-- Material --
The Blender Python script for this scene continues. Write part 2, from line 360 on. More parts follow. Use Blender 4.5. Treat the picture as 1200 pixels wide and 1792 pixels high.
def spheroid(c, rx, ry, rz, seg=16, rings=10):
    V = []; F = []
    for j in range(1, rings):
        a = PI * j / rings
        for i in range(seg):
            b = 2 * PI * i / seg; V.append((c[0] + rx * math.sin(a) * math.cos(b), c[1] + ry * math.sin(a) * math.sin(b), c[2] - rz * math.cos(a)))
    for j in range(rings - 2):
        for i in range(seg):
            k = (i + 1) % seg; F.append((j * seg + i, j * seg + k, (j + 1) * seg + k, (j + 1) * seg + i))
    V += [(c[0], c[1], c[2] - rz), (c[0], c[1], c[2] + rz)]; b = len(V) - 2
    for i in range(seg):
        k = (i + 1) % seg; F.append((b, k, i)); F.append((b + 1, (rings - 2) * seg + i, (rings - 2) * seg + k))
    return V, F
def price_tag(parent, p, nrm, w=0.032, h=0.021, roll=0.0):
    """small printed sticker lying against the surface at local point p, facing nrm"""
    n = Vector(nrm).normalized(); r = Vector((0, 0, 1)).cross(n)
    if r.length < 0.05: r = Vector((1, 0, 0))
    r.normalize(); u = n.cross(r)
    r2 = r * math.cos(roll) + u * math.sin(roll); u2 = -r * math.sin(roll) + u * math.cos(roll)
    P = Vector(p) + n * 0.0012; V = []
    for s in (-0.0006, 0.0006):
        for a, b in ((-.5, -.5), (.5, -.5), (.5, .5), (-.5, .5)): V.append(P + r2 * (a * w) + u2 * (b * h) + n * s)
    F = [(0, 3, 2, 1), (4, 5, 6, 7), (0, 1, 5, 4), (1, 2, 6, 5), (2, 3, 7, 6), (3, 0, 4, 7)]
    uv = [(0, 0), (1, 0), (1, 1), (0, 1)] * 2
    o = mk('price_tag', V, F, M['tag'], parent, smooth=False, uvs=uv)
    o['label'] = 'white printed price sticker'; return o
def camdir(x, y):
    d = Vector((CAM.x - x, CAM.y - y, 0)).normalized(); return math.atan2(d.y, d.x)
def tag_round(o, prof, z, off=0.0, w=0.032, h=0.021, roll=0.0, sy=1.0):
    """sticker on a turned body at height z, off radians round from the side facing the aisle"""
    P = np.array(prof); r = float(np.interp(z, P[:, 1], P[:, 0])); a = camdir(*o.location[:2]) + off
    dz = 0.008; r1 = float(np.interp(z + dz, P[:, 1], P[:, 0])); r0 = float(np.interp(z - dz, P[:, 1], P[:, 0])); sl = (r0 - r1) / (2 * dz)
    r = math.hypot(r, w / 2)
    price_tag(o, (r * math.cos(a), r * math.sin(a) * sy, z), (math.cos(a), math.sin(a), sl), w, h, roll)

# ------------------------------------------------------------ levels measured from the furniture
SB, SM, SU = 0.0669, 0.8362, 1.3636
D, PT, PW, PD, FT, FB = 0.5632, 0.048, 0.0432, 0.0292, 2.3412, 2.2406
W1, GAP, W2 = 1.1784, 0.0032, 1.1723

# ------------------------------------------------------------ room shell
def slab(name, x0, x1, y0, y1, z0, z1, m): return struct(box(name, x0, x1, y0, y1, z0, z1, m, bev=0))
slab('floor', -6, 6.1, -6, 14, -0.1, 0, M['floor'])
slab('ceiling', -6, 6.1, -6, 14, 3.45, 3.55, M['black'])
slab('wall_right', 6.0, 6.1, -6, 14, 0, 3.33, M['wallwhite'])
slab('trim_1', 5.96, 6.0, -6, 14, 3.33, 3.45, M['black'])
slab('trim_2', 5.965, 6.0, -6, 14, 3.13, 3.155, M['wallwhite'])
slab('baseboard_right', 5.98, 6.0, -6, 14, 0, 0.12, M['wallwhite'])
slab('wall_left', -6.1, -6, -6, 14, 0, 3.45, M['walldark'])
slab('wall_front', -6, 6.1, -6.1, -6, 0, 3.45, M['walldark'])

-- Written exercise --
Your task is to transcribe the material exactly.

-- Result for this exercise --
The Blender Python script for this scene continues. Write part 2, from line 360 on. More parts follow. Use Blender 4.5. Treat the picture as 1200 pixels wide and 1792 pixels high.
def spheroid(c, rx, ry, rz, seg=16, rings=10):
    V = []; F = []
    for j in range(1, rings):
        a = PI * j / rings
        for i in range(seg):
            b = 2 * PI * i / seg; V.append((c[0] + rx * math.sin(a) * math.cos(b), c[1] + ry * math.sin(a) * math.sin(b), c[2] - rz * math.cos(a)))
    for j in range(rings - 2):
        for i in range(seg):
            k = (i + 1) % seg; F.append((j * seg + i, j * seg + k, (j + 1) * seg + k, (j + 1) * seg + i))
    V += [(c[0], c[1], c[2] - rz), (c[0], c[1], c[2] + rz)]; b = len(V) - 2
    for i in range(seg):
        k = (i + 1) % seg; F.append((b, k, i)); F.append((b + 1, (rings - 2) * seg + i, (rings - 2) * seg + k))
    return V, F
def price_tag(parent, p, nrm, w=0.032, h=0.021, roll=0.0):
    """small printed sticker lying against the surface at local point p, facing nrm"""
    n = Vector(nrm).normalized(); r = Vector((0, 0, 1)).cross(n)
    if r.length < 0.05: r = Vector((1, 0, 0))
    r.normalize(); u = n.cross(r)
    r2 = r * math.cos(roll) + u * math.sin(roll); u2 = -r * math.sin(roll) + u * math.cos(roll)
    P = Vector(p) + n * 0.0012; V = []
    for s in (-0.0006, 0.0006):
        for a, b in ((-.5, -.5), (.5, -.5), (.5, .5), (-.5, .5)): V.append(P + r2 * (a * w) + u2 * (b * h) + n * s)
    F = [(0, 3, 2, 1), (4, 5, 6, 7), (0, 1, 5, 4), (1, 2, 6, 5), (2, 3, 7, 6), (3, 0, 4, 7)]
    uv = [(0, 0), (1, 0), (1, 1), (0, 1)] * 2
    o = mk('price_tag', V, F, M['tag'], parent, smooth=False, uvs=uv)
    o['label'] = 'white printed price sticker'; return o
def camdir(x, y):
    d = Vector((CAM.x - x, CAM.y - y, 0)).normalized(); return math.atan2(d.y, d.x)
def tag_round(o, prof, z, off=0.0, w=0.032, h=0.021, roll=0.0, sy=1.0):
    """sticker on a turned body at height z, off radians round from the side facing the aisle"""
    P = np.array(prof); r = float(np.interp(z, P[:, 1], P[:, 0])); a = camdir(*o.location[:2]) + off
    dz = 0.008; r1 = float(np.interp(z + dz, P[:, 1], P[:, 0])); r0 = float(np.interp(z - dz, P[:, 1], P[:, 0])); sl = (r0 - r1) / (2 * dz)
    r = math.hypot(r, w / 2)
    price_tag(o, (r * math.cos(a), r * math.sin(a) * sy, z), (math.cos(a), math.sin(a), sl), w, h, roll)

# ------------------------------------------------------------ levels measured from the furniture
SB, SM, SU = 0.0669, 0.8362, 1.3636
D, PT, PW, PD, FT, FB = 0.5632, 0.048, 0.0432, 0.0292, 2.3412, 2.2406
W1, GAP, W2 = 1.1784, 0.0032, 1.1723

# ------------------------------------------------------------ room shell
def slab(name, x0, x1, y0, y1, z0, z1, m): return struct(box(name, x0, x1, y0, y1, z0, z1, m, bev=0))
slab('floor', -6, 6.1, -6, 14, -0.1, 0, M['floor'])
slab('ceiling', -6, 6.1, -6, 14, 3.45, 3.55, M['black'])
slab('wall_right', 6.0, 6.1, -6, 14, 0, 3.33, M['wallwhite'])
slab('trim_1', 5.96, 6.0, -6, 14, 3.33, 3.45, M['black'])
slab('trim_2', 5.965, 6.0, -6, 14, 3.13, 3.155, M['wallwhite'])
slab('baseboard_right', 5.98, 6.0, -6, 14, 0, 0.12, M['wallwhite'])
slab('wall_left', -6.1, -6, -6, 14, 0, 3.45, M['walldark'])
slab('wall_front', -6, 6.1, -6.1, -6, 0, 3.45, M['walldark'])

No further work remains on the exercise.